Calculating Volume and Area for Geometric Shapes
Let's solve each part of this question one at a time.
a) To calculate the volume of a pyramid with a square base, we can use the formula:
\[ V = \frac{1}{3} \times \text{base area} \times \text{height} \]
In this case, the base is a square with sides of 5 cm, so the base area (A) is:
\[ A = \text{side} \times \text{side} = 5\, \text{cm} \times 5\, \text{cm} = 25\, \text{cm}^2 \]
The height (h) of the pyramid is given as 10 cm. Now we can calculate the volume:
\[ V = \frac{1}{3} \times 25\, \text{cm}^2 \times 10\, \text{cm} \]
\[ V = \frac{1}{3} \times 250\, \text{cm}^3 \]
\[ V = 83.33\, \text{cm}^3 \]
To convert cubic centimeters to liters, we use the fact that 1 liter equals 1000 cubic centimeters:
\[ V = 83.33\, \text{cm}^3 \times \frac{1\, \text{L}}{1000\, \text{cm}^3} = 0.08333\, \text{L} \]
Rounded to two decimal places, the volume in liters is:
\[ V = 0.08\, \text{L} \]
b) For the second part, we have a rectangular plate that is 500 mm by 300 mm, and four corners are rounded to form sectors each with a radius of 25 mm. To determine the final area of the plate, we need to find the area of the rectangle and then subtract the areas of the four sectors.

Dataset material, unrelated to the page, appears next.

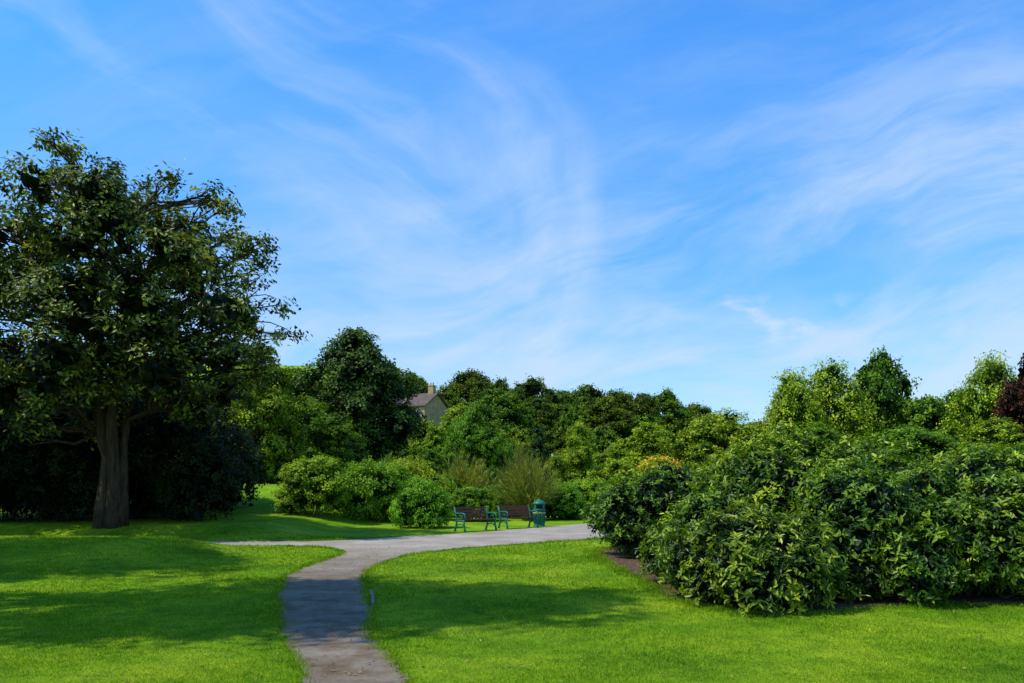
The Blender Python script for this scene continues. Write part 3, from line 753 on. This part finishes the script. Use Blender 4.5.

First, calculate the area of the rectangle:
\[ A_{\text{rectangle}} = \text{length} \times \text{width} = 500\, \text{mm} \times 300\, \text{mm} = 150,000\, \text{mm}^2 \]
Each corner sector is a quarter of a circle with a radius of 25 mm. The area of a full circle is \( \pi r^2 \). A quarter of this area is \( \frac{1}{4} \pi r^2 \) for each sector:
\[ A_{\text{sector}} = \frac{1}{4} \pi (25\, \text{mm})^2 \]
\[ A_{\text{sector}} = \frac{1}{4} \pi \times 625\, \text{mm}^2 \]
\[ A_{\text{sector}} = 156.25 \pi\, \text{mm}^2 \]
Since there are four of these sectors, the total area to be subtracted is:
\[ 4 \times 156.25 \pi\, \text{mm}^2 = 625 \pi\, \text{mm}^2 \]
Now, subtract the total sectors' area from the rectangle's area:
\[ A_{\text{final}} = 150,000\, \text{mm}^2 - 625 \pi\, \text{mm}^2 \]
Assuming \( \pi \approx 3.14159 \):
\[ A_{\text{final}} = 150,000\, \text{mm}^2 - 1963.495 \, \text{mm}^2 \]
\[ A_{\text{final}} \approx 148,036.505\, \text{mm}^2 \]
The final area of the plate, after rounding to the nearest millimeter squared, is approximately 148,037 mm².